Given information:
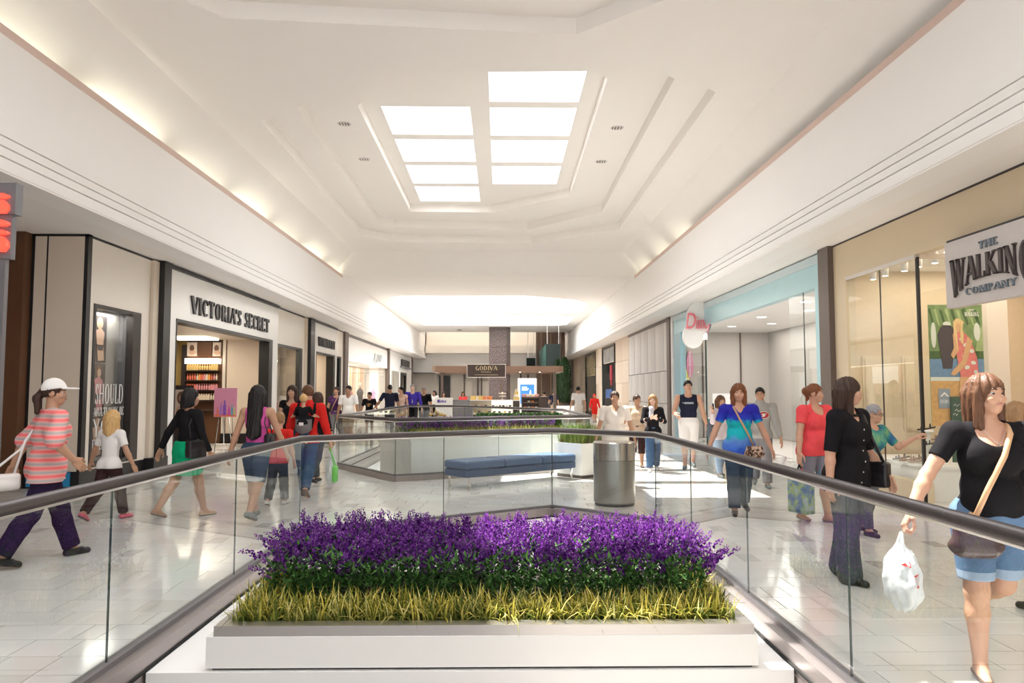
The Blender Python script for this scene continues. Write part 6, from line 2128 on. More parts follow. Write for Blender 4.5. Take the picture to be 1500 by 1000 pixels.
    def pants(s, m, frac=1.92, e=.010, flare=0.0, name='trousers', waist=.06, r=None, mi_fn=None):
        H = s.h
        e = e * H / 1.7
        f = s.grid()
        w = s.w
        f.ell(s.T((0, -.004 * H, .010 * H)), np.array(((.088 if s.fem else .083) * w, .066 * (.6 + .4 * w), .075)) * H + e, .03)
        f.ell(s.T((0, 0, .09 * H)), np.array((.078 * w, .058 * (.5 + .5 * w), .07)) * H + e, .03)
        for sd in (1, -1):
            f.ell(s.T((sd * .042 * H * w, -.030 * H, -.012 * H)), np.array((.048 * w, .048, .052)) * H + e, .03)
            ww = .55 + .45 * w
            s.leg(f, sd, e, frac, r=r or (.055 * ww, .040 + flare * .25, .037 + flare * .5, .029 + flare))
        f.cut(s.T((0, 0, waist * H)), (0, 0, 1))
        return s.add(name, f, m, mi_fn=mi_fn)
    def skirt(s, m, length=.25, e=.012, flare=.0):
        H = s.h
        f = s.grid()
        mid = (s.knee[1] + s.knee[-1]) / 2
        A = s.P0 + np.array((0, -.004 * H, .05 * H))
        B = np.array((mid[0] * .5, mid[1] * .35, s.P0[2] - length * H))
        f.ell(s.T((0, -.004 * H, .012 * H)), np.array((.09 * s.w, .068, .07)) * H + e, .03)
        for sd in (1, -1):
            f.ell(s.T((sd * .042 * H * s.w, -.030 * H, -.012 * H)), np.array((.048 * s.w, .048, .052)) * H + e, .03)
        f.cap(A, B, .085 * H * s.w + e, (.088 + flare) * H * s.w + e, .05, flat1=True, sq=(1, 1.18, 1))
        for sd in (1, -1):
            s.leg(f, sd, e, min(.98, length / .25))
        f.cut(s.T((0, 0, .075 * H)), (0, 0, 1))
        f.cut((0, 0, B[2]), (0, 0, -1))
        return s.add('skirt', f, m)
    def shoes(s, m, e=.006, open_=False, sole=None, hi=0.0):
        H = s.h
        for sd in (1, -1):
            N, R = s.feetp()[sd]
            p = lambda q: N + R @ (np.array(q) * H)
            c = p((0, .03, -.02))
            f = Field(c - .11 * H, c + .11 * H, min(s.vox, .009))
            f.cap(p((0, -.022, -.026)), p((sd * .004, .088, -.031)), .0235 * H + e * .3, .0185 * H, .015)
            if not open_:
                f.cap(p((0, -.004, -.004 + hi)), p((0, .045, -.020)), .0235 * H, .0205 * H, .02)
            f.cut(p((0, 0, -.046)), R @ np.array((0, 0, -1)))
            f.cut(p((0, 0, -.004 + hi if not open_ else -.026)), R @ np.array((0, 0, 1)))
            V, Q = f.net()
            if len(V):
                z = (V - p((0, 0, -.046))) @ (R @ np.array((0, 0, 1)))
                mi = (z[Q].mean(1) < .011).astype(int)
                o = link_copy(np_mesh('shoe', V, Q, [m, sole or SOLE], mi), 'shoe', s.root, (0, 0, 0))
    def hair(s, style, col):
        U, Hd = s.U, s.Hd
        m = HAIR[col]
        c = Hd((0, -.02, .04))
        f = Field(c - np.array((.15, .19, .34)) * U, c + np.array((.15, .15, .19)) * U, min(s.vox, .010))
        sub = lambda c_, r, k=.008: f.ell(Hd(c_), np.array(r) * U, k, op='sub', R=s.Rh)
        add = lambda c_, r, k=.015: f.ell(Hd(c_), np.array(r) * U, k, R=s.Rh)
        lock = lambda a, b, ra, rb, sq=(1, 1, 1): f.cap(Hd(a), Hd(b), ra * U, rb * U, .02, sq=sq)
        if style in ('short', 'buzz'):
            g = .009 if style == 'short' else .005
            add((0, -.006, .1275), (.0455 + g, .056 + g, .058 + g))
            sub((0, .062, .088), (.060, .052, .058))
            sub((0, .0, .045), (.08, .09, .048))
            for sd in (1, -1):
                sub((sd * .052, .012, .100), (.014, .026, .028))
        elif style in ('bob', 'mid', 'long', 'vlong'):
            add((0, -.008, .128), (.057, .065, .064))
            L = dict(bob=.035, mid=-.02, long=-.09, vlong=-.22)[style]
            add((0, -.024, .085), (.058, .048, .075))
            for sd in (1, -1):
                lock((sd * .044, .004, .115), (sd * .046, .004 if style in ('bob', 'mid') else .012, max(L + .02, -.05)), .019, .017)
                lock((sd * .030, -.035, .11), (sd * .032, -.042 if L > -.15 else -.072, L + .02), .034, .026)
            lock((0, -.042, .11), (0, -.050 if L > -.15 else -.078, L), .036, .030)
            sub((0, .072, .083), (.0395, .060, .054))
            if style == 'bob':
                sub((0, .01, .0), (.10, .12, .03))
        elif style in ('pony', 'bun'):
            add((0, -.006, .128), (.052, .062, .062))
            sub((0, .066, .085), (.055, .052, .060))
            sub((0, .0, .050), (.08, .09, .042))
            for sd in (1, -1):
                sub((sd * .052, .010, .100), (.012, .022, .026))
            if style == 'pony':
                lock((0, -.060, .12), (0, -.088, .08), .018, .022)
                lock((0, -.088, .08), (.004, -.082, .0), .022, .012)
            else:
                add((0, -.066, .128), (.030, .030, .030))
                lock((0, -.05, .1), (0, -.06, .06), .02, .012)
        g = f.F
        q = [f.ax[0][:, None, None] - float(c[0]), f.ax[1][None, :, None] - float(c[1]), f.ax[2][None, None, :] - float(c[2])]
        an = np.arctan2(q[0], q[1] + .02)
        amp = .0028 * U if style not in ('short', 'buzz') else .0014 * U
        f.F = g + (amp * (np.sin(an * 17 + q[2] * 14) + .7 * np.sin(an * 31 - q[2] * 23 + 1.3))).astype(np.float32)
        if style in ('bob', 'mid', 'long', 'vlong'):      # uneven tips
            f.F = np.maximum(f.F, (s.Hd((0, 0, L - .018))[2] - f.ax[2][None, None, :] + .010 * np.sin(an * 13) + .006 * np.sin(an * 29)).astype(np.float32))
        s.add('hair', f, m)
    def cap_hat(s, m):
        U, Hd = s.U, s.Hd
        c = Hd((0, .03, .14))
        f = Field(c - .13 * U, c + .13 * U, min(s.vox, .008))
        f.ell(Hd((0, -.004, .135)), np.array((.055, .066, .064)) * U, .01, R=s.Rh)
        n = s.Rh @ np.array((0, .18, -1))
        f.cut(Hd((0, 0, .132)), n)
        f.ell(Hd((0, .075, .137)), np.array((.040, .055, .006)) * U, .012, R=s.Rh)
        s.add('cap', f, m)
    def collar(s, m, r=.045):
        H = s.h
        f = s.grid()
        f.cap(s.T((0, -.008 * H, .295 * H)), s.T((0, .0, .335 * H)), .060 * H, .046 * H, .01, flat1=True)
        f.ell(s.T((0, .02 * H, .335 * H)), np.array((.036, .05, .04)) * H, .006, op='sub')
        f.cut(s.T((0, 0, .288 * H)), (0, 0, -1))
        s.add('collar', f, m)
    def world(s, p):
        a = s.root.rotation_euler.z
        c, n = math.cos(a), math.sin(a)
        return (s.root.location.x + p[0] * c - p[1] * n, s.root.location.y + p[0] * n + p[1] * c, s.root.location.z + p[2])
    def held(s, name, label, cat, base):
        """a top-level thing that hangs on this person: its empty stands at base (person coordinates)"""
        t = thing(name, label, cat, s.world(base), rz=s.root.rotation_euler.z)
        s.base = np.array(base)
        return t
    def put(s, t, name, f, m, mi_fn=None):
        V, Q = f.net()
        if len(V):
            return link_copy(np_mesh(name, V - s.base, Q, [m] if not isinstance(m, (list, tuple)) else m, None if mi_fn is None else mi_fn((V - s.base)[Q].mean(1))), name, t, (0, 0, 0))
    def puttube(s, t, name, pts, r, m, flat=None):
        mb = MB().tube([tuple(np.array(p) - s.base) for p in pts], r, 8)
        o = mb.build(name, m, t, smooth=True, local=True)
        return o
    def strap_over(s, sd, to, e=.02):
        """points of a strap from the shoulder on side sd across the chest and back to point `to` at the other hip"""
        H = s.h
        T = s.T
        S = T((sd * .055 * H, -.002 * H, .312 * H + e * .6))
        fr = [T((sd * .040 * H, .055 * H + e, .285 * H)), T((sd * .010 * H, (.082 if s.bust else .066) * H + e, .215 * H)), T((-sd * .045 * H, (.075 + .04 * s.belly) * H * (.6 + .4 * s.w) + e, .11 * H))]
        bk = [T((sd * .035 * H, -.052 * H - e, .27 * H)), T((0, -.068 * H - e, .2 * H)), T((-sd * .05 * H, -.062 * H - e, .1 * H))]
        return [to] + fr[::-1] + [S] + bk + [to]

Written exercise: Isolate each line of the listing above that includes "from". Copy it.

Solution below:
The Blender Python script for this scene continues. Write part 6, from line 2128 on. More parts follow. Write for Blender 4.5. Take the picture to be 1500 by 1000 pixels.
        """points of a strap from the shoulder on side sd across the chest and back to point `to` at the other hip"""